Im sorry your wife isnt to that point and still has so many fears about trusting and believing she is who you want and love. I dont see how she could ask for more proof but it just goes to show how insecure she is about herself
I agree with everyone that in your case councelling could really help and I hope she is willing to go. I think she might bristle if you said SHE had a problem and needed councelling LOL and I dont know if I would make it an ultimatium at this point, but you could say you have been wondering if it might help us work out some problems if we went to councelling together.
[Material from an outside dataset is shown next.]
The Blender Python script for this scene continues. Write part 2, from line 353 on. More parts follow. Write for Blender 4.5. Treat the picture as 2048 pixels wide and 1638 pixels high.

If she says no, then I dont think Id get mad at this point or force the issue, Id just say to her that you were sorry she felt that way but since there are problems you dont know how to deal with you have decided that maybe an impartial person would have some suggestions or insight into them and you were going to go anyway .
On the down side though, I can say from my own experience at least that it can get pretty frustrating when only one person is willing to work on things or see their faults or look for solutions,
and the other person is still the same as ever and not working at it with you.
If you go to councelling and share with her some of the ideas and suggestions the councellor may have for the two of you to work on and she still refuses to even TRY, THEN I would say thats when it would come down to telling her either shes willing to make an effort or there is no point in you continuing to try and make things work when she isnt. Hopefully it wont come to that and she will be agreeable to councelling with you. I think someone also mentioned bringing her here which would be good too.